§ **Work to do**:
Set each entry down verbatim, omitting images.

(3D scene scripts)
╔══

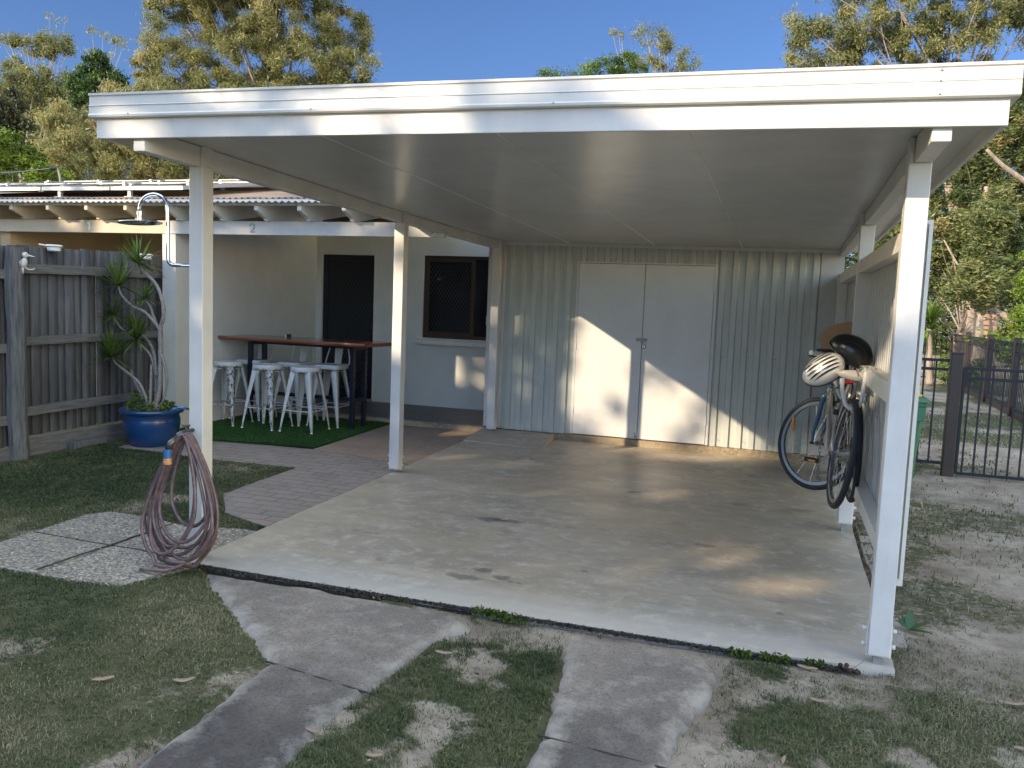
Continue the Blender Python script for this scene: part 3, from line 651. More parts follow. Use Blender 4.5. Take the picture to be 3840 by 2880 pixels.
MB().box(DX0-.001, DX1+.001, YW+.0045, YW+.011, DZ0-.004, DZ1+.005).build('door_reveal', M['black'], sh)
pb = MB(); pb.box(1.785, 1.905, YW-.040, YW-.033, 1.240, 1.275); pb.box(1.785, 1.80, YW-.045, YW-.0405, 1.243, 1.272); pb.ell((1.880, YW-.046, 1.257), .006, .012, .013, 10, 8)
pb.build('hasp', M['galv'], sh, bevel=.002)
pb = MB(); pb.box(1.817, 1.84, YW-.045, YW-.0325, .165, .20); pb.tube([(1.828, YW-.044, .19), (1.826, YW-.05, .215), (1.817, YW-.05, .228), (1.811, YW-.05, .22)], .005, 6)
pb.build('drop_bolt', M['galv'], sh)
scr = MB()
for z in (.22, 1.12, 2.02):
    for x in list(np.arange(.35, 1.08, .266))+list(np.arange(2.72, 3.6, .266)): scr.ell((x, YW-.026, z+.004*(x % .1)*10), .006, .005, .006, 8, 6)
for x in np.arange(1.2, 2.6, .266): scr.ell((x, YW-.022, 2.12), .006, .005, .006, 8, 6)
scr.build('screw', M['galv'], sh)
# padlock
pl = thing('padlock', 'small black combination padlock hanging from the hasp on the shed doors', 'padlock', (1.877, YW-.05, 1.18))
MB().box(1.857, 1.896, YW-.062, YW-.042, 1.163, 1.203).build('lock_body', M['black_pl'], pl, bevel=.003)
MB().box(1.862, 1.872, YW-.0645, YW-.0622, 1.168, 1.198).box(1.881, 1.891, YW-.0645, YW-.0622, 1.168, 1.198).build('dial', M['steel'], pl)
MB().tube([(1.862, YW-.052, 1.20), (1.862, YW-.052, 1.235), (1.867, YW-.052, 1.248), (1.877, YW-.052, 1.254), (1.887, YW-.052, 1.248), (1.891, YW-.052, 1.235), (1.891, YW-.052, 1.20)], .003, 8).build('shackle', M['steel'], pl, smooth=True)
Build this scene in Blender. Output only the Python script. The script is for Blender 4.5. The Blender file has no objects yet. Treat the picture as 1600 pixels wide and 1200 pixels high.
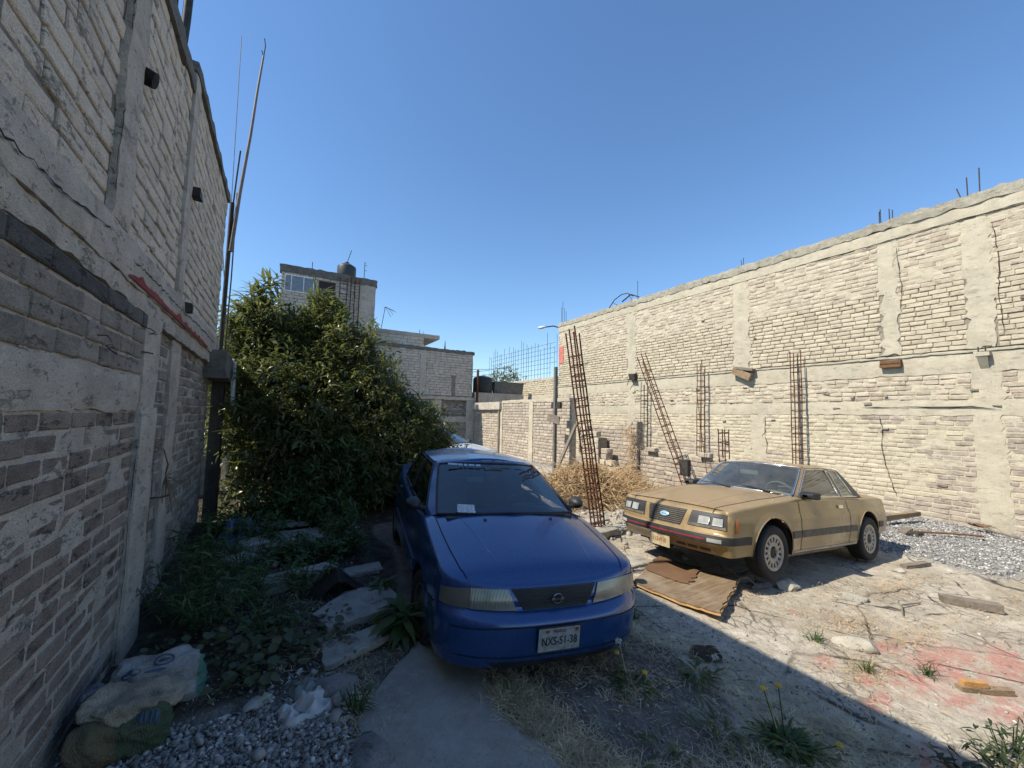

╚══

§ **Problem solution**:
Continue the Blender Python script for this scene: part 3, from line 651. More parts follow. Use Blender 4.5. Take the picture to be 3840 by 2880 pixels.
MB().box(DX0-.001, DX1+.001, YW+.0045, YW+.011, DZ0-.004, DZ1+.005).build('door_reveal', M['black'], sh)
pb = MB(); pb.box(1.785, 1.905, YW-.040, YW-.033, 1.240, 1.275); pb.box(1.785, 1.80, YW-.045, YW-.0405, 1.243, 1.272); pb.ell((1.880, YW-.046, 1.257), .006, .012, .013, 10, 8)
pb.build('hasp', M['galv'], sh, bevel=.002)
pb = MB(); pb.box(1.817, 1.84, YW-.045, YW-.0325, .165, .20); pb.tube([(1.828, YW-.044, .19), (1.826, YW-.05, .215), (1.817, YW-.05, .228), (1.811, YW-.05, .22)], .005, 6)
pb.build('drop_bolt', M['galv'], sh)
scr = MB()
for z in (.22, 1.12, 2.02):
    for x in list(np.arange(.35, 1.08, .266))+list(np.arange(2.72, 3.6, .266)): scr.ell((x, YW-.026, z+.004*(x % .1)*10), .006, .005, .006, 8, 6)
for x in np.arange(1.2, 2.6, .266): scr.ell((x, YW-.022, 2.12), .006, .005, .006, 8, 6)
scr.build('screw', M['galv'], sh)
# padlock
pl = thing('padlock', 'small black combination padlock hanging from the hasp on the shed doors', 'padlock', (1.877, YW-.05, 1.18))
MB().box(1.857, 1.896, YW-.062, YW-.042, 1.163, 1.203).build('lock_body', M['black_pl'], pl, bevel=.003)
MB().box(1.862, 1.872, YW-.0645, YW-.0622, 1.168, 1.198).box(1.881, 1.891, YW-.0645, YW-.0622, 1.168, 1.198).build('dial', M['steel'], pl)
MB().tube([(1.862, YW-.052, 1.20), (1.862, YW-.052, 1.235), (1.867, YW-.052, 1.248), (1.877, YW-.052, 1.254), (1.887, YW-.052, 1.248), (1.891, YW-.052, 1.235), (1.891, YW-.052, 1.20)], .003, 8).build('shackle', M['steel'], pl, smooth=True)
Build this scene in Blender. Output only the Python script. The script is for Blender 4.5. The Blender file has no objects yet. Treat the picture as 1600 pixels wide and 1200 pixels high.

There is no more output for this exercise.